- [What to work on]
Only the lines from the top of the listing below to the line that has "cyl('collar', .038, Vector(pts[-1])" should be echoed, with both ends kept and pictures left out.

- [Information provided]
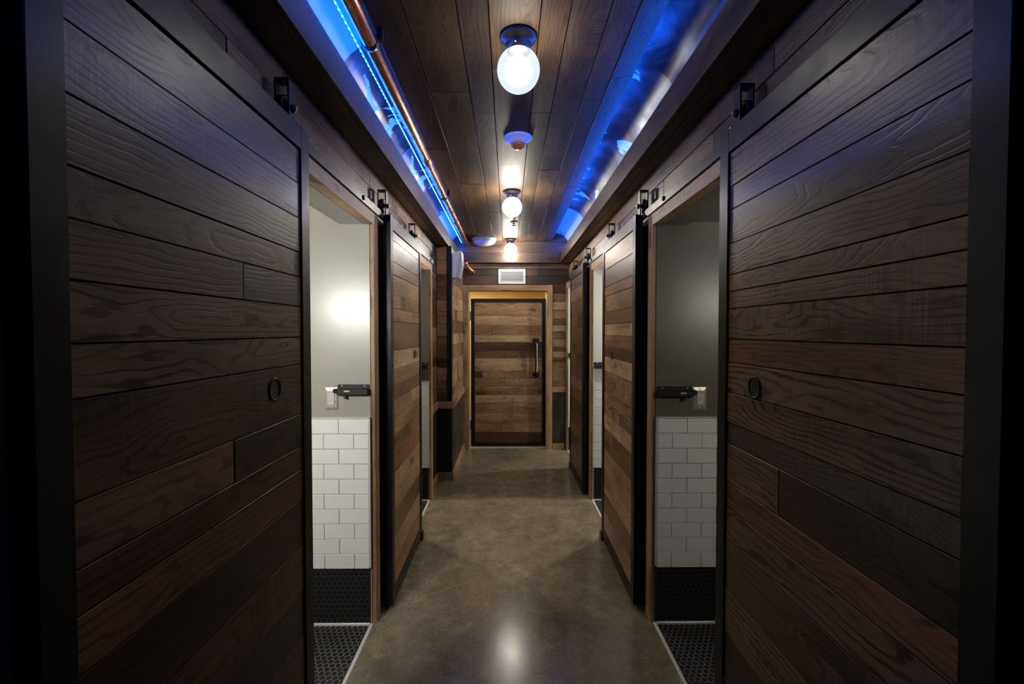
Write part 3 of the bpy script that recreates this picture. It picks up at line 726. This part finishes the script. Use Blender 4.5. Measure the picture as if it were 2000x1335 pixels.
# copper pipe
cp = empty('copper_pipe', (-.540, 2.0, 2.597), 'long copper pipe under the left edge of the board ceiling', 'pipe')
cyl('pipe_run', .029, (-.540, Y0, 2.597), (-.540, FASC - .003, 2.597), M['copper'], cp, 32).data.polygons.foreach_set('use_smooth', [True] * 96)
for y in (.95, 2.85, 4.45):
    cyl('coupling', .0315, (-.540, y, 2.597), (-.540, y + .07, 2.597), M['copper'], cp, 32)
for y in (1.72, 3.66, 5.60):
    k = lathe('pipe_clamp', [(.0295, -.011), (.033, -.011), (.033, .011), (.0295, .011)], M['bronze'], cp, (-.540, y, 2.597), (0, 1, 0), 32)
    box('clamp_tab', -.512, -.492, y - .010, y + .010, 2.600, CEIL - .002, M['bronze'], k)
el = empty('pipe_elbow', (-.55, 5.76, 2.36), 'short bent copper pipe dropping from the end beam', 'pipe')
pts = []
for k in range(13):
    t = k / 12; pts.append((-.565 + .085 * t ** 1.4, 5.70 + .135 * t, SOF + .002 - .105 * (t ** .8)))
tube('pipe_bend', pts, .033, M['copper'], el, 24)
cyl('collar', .038, Vector(pts[-1]) - Vector((.012, .02, -.01)), Vector(pts[-1]) + Vector((.004, .006, -.004)), M['copper'], el, 24)

# ceiling devices
sd = empty('ceiling_alarm', (.030, 2.66, CEIL), 'white round ceiling alarm with an orange lens between two globe lights', 'alarm')
b_ = lathe('base_plate', [(0, 0), (.080, 0), (.082, -.006), (.074, -.014), (.052, -.020), (.050, -.034), (.042, -.040), (0, -.040)], M['alarmwhite'], sd, (.030, 2.66, CEIL), n=40)
lathe('orange_lens', [(.040, -.040), (.040, -.052), (.030, -.060), (.026, -.060), (.024, -.066), (.012, -.070), (0, -.070)], M['orange'], sd, (.030, 2.66, CEIL), n=32)
sp = empty('sprinkler_head', (.032, 4.72, CEIL), 'small brass sprinkler head in a round ceiling plate', 'sprinkler')
lathe('cover_ring', [(0, 0), (.040, 0), (.040, -.004), (.030, -.007), (.028, -.003), (0, -.003)], M['bronze'], sp, (.032, 4.72, CEIL), n=28)
lathe('stem', [(0, 0), (.008, 0), (.008, -.028), (.014, -.030), (.014, -.033), (0, -.033)], M['nickel'], sp, (.032, 4.72, CEIL), n=12)
for an in range(4):
    a = an * math.pi / 4
    v0 = Vector((math.cos(a), math.sin(a), 0)) * .026
    cyl('deflector_tooth', .0035, Vector((.032, 4.72, CEIL - .034)) - v0, Vector((.032, 4.72, CEIL - .034)) + v0, M['nickel'], sp, 6)
cs = empty('ceiling_dome', (-.318, 5.56, CEIL), 'white shallow dome fitting on the ceiling beside the copper pipe', 'ceiling fitting')
lathe('rim', [(0, 0), (.148, 0), (.150, -.008), (.146, -.024), (0, -.024)], M['whiteplastic'], cs, (-.318, 5.56, CEIL), n=48)
lathe('dome', [(.143, -.024)] + [(.143 * math.cos(math.radians(a)), -.024 - .062 * math.sin(math.radians(a))) for a in range(10, 90, 10)] + [(0, -.086)], M['whiteplastic'], cs, (-.318, 5.56, CEIL), n=48)

# wall speaker on the bump-out: side profile extruded along the wall
ws = empty('wall_speaker', (BX, 4.80, 2.12), 'white wedge-shaped wall speaker with a curved front, high by the black corner', 'speaker')
def speaker_body(name, y0, y1, grow, mat):
    prof = [(0, 0), (.058 + grow, 0)] + [(.058 + grow + (.030) * t + .018 * math.sin(math.pi * t), .27 * t) for t in (.15, .3, .45, .6, .75, .9)] + [(.088 + grow, .275), (0, .25)]
    bm = bmesh.new(); c = Vector((BX, 4.8, 2.12))
    ra = [bm.verts.new(Vector((BX + .004 + px, y0, 2.075 + pz)) - c) for px, pz in prof]; rb = [bm.verts.new(Vector((BX + .004 + px, y1, 2.075 + pz)) - c) for px, pz in prof]
    m_ = len(prof)
    for k in range(m_): bm.faces.new((ra[k], ra[(k+1) % m_], rb[(k+1) % m_], rb[k]))
    bm.faces.new(ra); bm.faces.new(rb)
    return link(name, from_bm(bm), mat, ws, c)
speaker_body('housing', 4.70, 4.90, 0, M['greyplastic'])
o = speaker_body('front_grille', 4.694, 4.906, .005, M['whiteplastic'])
for vtx in o.data.vertices:
    if vtx.co.x < .05: vtx.co.x = max(vtx.co.x, .054 + .11 * (vtx.co.z + .045) )

# vent above the end door
vt = empty('air_vent', (.02, YEND - .02, 2.22), 'white rectangular grille above the end door', 'vent')
vx0, vx1, vz0, vz1, vy = -.152, .197, 2.127, 2.318, YEND - .030
boxes('frame', [(vx0, vx0 + .032, vy, vy + .014, vz0, vz1), (vx1 - .032, vx1, vy, vy + .014, vz0, vz1), (vx0 + .032, vx1 - .032, vy, vy + .014, vz0, vz0 + .032), (vx0 + .032, vx1 - .032, vy, vy + .014, vz1 - .032, vz1)], M['whiteplastic'], vt, .002)
box('backing', vx0 + .03, vx1 - .03, vy + .012, vy + .016, vz0 + .03, vz1 - .03, M['dark'], vt)
for k in range(15):
    x = vx0 + .045 + k * (vx1 - vx0 - .09) / 14; box('louvre', x - .0024, x + .0024, vy + .001, vy + .011, vz0 + .031, vz1 - .031, M['whiteplastic'], vt)
for k in range(7):
    z = vz0 + .042 + k * (vz1 - vz0 - .084) / 6; box('cross_bar', vx0 + .031, vx1 - .031, vy + .006, vy + .011, z - .0018, z + .0018, M['greyplastic'], vt)
for x in (vx0 + .012, vx1 - .012): lathe('screw', [(0, 0), (.006, 0), (.004, .002), (0, .003)], M['iron'], vt, (x, vy, (vz0 + vz1) / 2), (0, -1, 0), 10)

# switches and slide bolts on the tiled walls
def switch(xc, y, zc, label):
    e = empty('light_switch', (xc, y, zc), label, 'switch', 'rocker switches')
    bm = bmesh.new(); w2, h2 = .0355, .0585; d = .006
    A = [(-w2, -h2, 0), (w2, -h2, 0), (w2, h2, 0), (-w2, h2, 0)]; B = [(-w2 + .012, -h2 + .016, -d), (w2 - .012, -h2 + .016, -d), (w2 - .012, h2 - .016, -d), (-w2 + .012, h2 - .016, -d)]
    C = [(-.0172, -.0335, -d), (.0172, -.0335, -d), (.0172, .0335, -d), (-.0172, .0335, -d)]
    va = [bm.verts.new((p[0], p[2], p[1])) for p in A]; vb = [bm.verts.new((p[0], p[2], p[1])) for p in B]; vc = [bm.verts.new((p[0], p[2], p[1])) for p in C]
    for P_, Q_ in ((va, vb), (vb, vc)):
        for k in range(4): bm.faces.new((P_[k], P_[(k+1) % 4], Q_[(k+1) % 4], Q_[k]))
    bm.faces.new(va)
    link('cover_plate', from_bm(bm), M['nickel'], e, (xc, y, zc))
    r = boxes('rocker', [(xc - .0165, xc + .0165, y - .0105, y - .003, zc - .0325, zc + .0325)], M['whiteplastic'], e, .002)
    box('marker', xc - .005, xc + .005, y - .0110, y - .0104, zc - .004, zc - .0025, M['iron'], r)
    for dz in (-.048, .048): lathe('screw', [(0, 0), (.0042, 0), (.003, .0018), (0, .002)], M['screw'], e, (xc, y - .0035, zc + dz), (0, -1, 0), 10)
switch(-.935, 2.345, 1.176, 'nickel-framed white switch beside the slide bolt, over brightly lit tiles')
switch(.965, 2.345, 1.176, 'nickel-framed white switch beside the slide bolt, in the dim restroom')
def slide_bolt(s, xa, xb, y, zc, label, cast=True):
    """s: side of the corridor; the bolt runs from the corridor edge xa to xb"""
    e = empty('slide_bolt', ((xa + xb) / 2, y, zc), label, 'latch', 'slide bolts')
    lo, hi = min(xa, xb), max(xa, xb)
    p = boxes('back_plate', [(lo, hi, y - .004, y, zc - .024, zc + .032)], M['iron'], e, .002)
    for f in (.15, .85): lathe('screw', [(0, 0), (.005, 0), (.004, .002), (0, .003)], M['screw'], p, (lo + (hi - lo) * f, y - .004, zc + .024), (0, -1, 0), 10)
    boxes('housing', [(lo + .002, hi - .002, y - .026, y - .003, zc - .022, zc + .015)], M['iron'], e, .005)
    inner = xb; ext = inner - s * (-.020)
    bl = boxes('bolt', [(min(xb - s * .04, xb + s * .018), max(xb - s * .04, xb + s * .018), y - .0255, y - .007, zc - .010, zc + .012)], M['steel'], e, .005)
    lathe('knob', [(0, 0), (.006, 0), (.006, .012), (.009, .016), (.007, .022), (0, .023)], M['iron'], bl, (xb - s * .045, y - .018, zc - .016), (0, 0, -1), 14)
    boxes('slot', [(min(xb - s * .040, xb - s * .070), max(xb - s * .040, xb - s * .070), y - .0268, y - .0255, zc - .004, zc + .004)], M['nickel'], e, .0008)
    return e
slide_bolt(-1, -.740, -.905, 2.345, 1.218, 'black slide bolt beside the switch in the brightly lit restroom')
slide_bolt(1, .742, .928, 2.345, 1.206, 'black slide bolt beside the switch in the dim restroom')
slide_bolt(-1, -.740, -.905, 4.075, 1.213, 'black slide bolt in the far dark opening of the left wall')
slide_bolt(1, .742, .928, 4.075, 1.213, 'slide bolt on the white wall of the second opening at right')
slide_bolt(1, .742, .928, 5.785, 1.213, 'slide bolt in the last opening, beside the end wall')

# restroom lamps
def wall_lamp(x, y, z, nrm, col, st, label, r=.05, offs=((0, 0, 0),)):
    e = empty('wall_lamp', (x, y, z), label, 'lamp', 'restroom wall lamps')
    n = Vector(nrm)
    m1 = emit('restroom_bulb', col, st)
    for of in offs:
        p = Vector((x, y, z)) + Vector(of)
        lathe('mounting_plate', [(0, 0), (.055, 0), (.055, .008), (.045, .014), (.025, .022), (.022, .036), (0, .036)], M['bronze'], e, p - n * (r + .03), n, 28)
        lathe('glass_globe', [(0, -r)] + [(r * math.sin(math.radians(a)), -r * math.cos(math.radians(a))) for a in range(15, 180, 15)] + [(0, r)], m1, e, p, n, 16)
    return e
wall_lamp(-1.21, 1.08, 1.70, (0, 1, 0), (1.0, .99, .95), 400, 'lamp lighting the bright first restroom of the left wall', offs=((-.11, 0, 0), (.11, 0, 0)))
wall_lamp(1.40, 3.995, 1.75, (0, -1, 0), (1.0, .97, .88), 650, 'lamp lighting the bright second restroom of the right wall')
wall_lamp(-1.40, 3.995, 1.75, (0, -1, 0), (1.0, .93, .80), 560, 'lamp in the dim second restroom of the left wall')
wall_lamp(2.02, 5.30, 1.75, (-1, 0, 0), (1.0, .97, .88), 1000, 'lamp lighting the last restroom of the right wall')
wall_lamp(1.65, 1.08, 1.75, (0, 1, 0), (1.0, .95, .84), 210, 'lamp in the dim first restroom of the right wall')
wall_lamp(-.78, 6.16, 2.14, (0, 0, -1), (1.0, .76, .36), 1900, 'warm lamp on the ceiling of the room beyond the end door')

- [Task output]
Write part 3 of the bpy script that recreates this picture. It picks up at line 726. This part finishes the script. Use Blender 4.5. Measure the picture as if it were 2000x1335 pixels.
# copper pipe
cp = empty('copper_pipe', (-.540, 2.0, 2.597), 'long copper pipe under the left edge of the board ceiling', 'pipe')
cyl('pipe_run', .029, (-.540, Y0, 2.597), (-.540, FASC - .003, 2.597), M['copper'], cp, 32).data.polygons.foreach_set('use_smooth', [True] * 96)
for y in (.95, 2.85, 4.45):
    cyl('coupling', .0315, (-.540, y, 2.597), (-.540, y + .07, 2.597), M['copper'], cp, 32)
for y in (1.72, 3.66, 5.60):
    k = lathe('pipe_clamp', [(.0295, -.011), (.033, -.011), (.033, .011), (.0295, .011)], M['bronze'], cp, (-.540, y, 2.597), (0, 1, 0), 32)
    box('clamp_tab', -.512, -.492, y - .010, y + .010, 2.600, CEIL - .002, M['bronze'], k)
el = empty('pipe_elbow', (-.55, 5.76, 2.36), 'short bent copper pipe dropping from the end beam', 'pipe')
pts = []
for k in range(13):
    t = k / 12; pts.append((-.565 + .085 * t ** 1.4, 5.70 + .135 * t, SOF + .002 - .105 * (t ** .8)))
tube('pipe_bend', pts, .033, M['copper'], el, 24)
cyl('collar', .038, Vector(pts[-1]) - Vector((.012, .02, -.01)), Vector(pts[-1]) + Vector((.004, .006, -.004)), M['copper'], el, 24)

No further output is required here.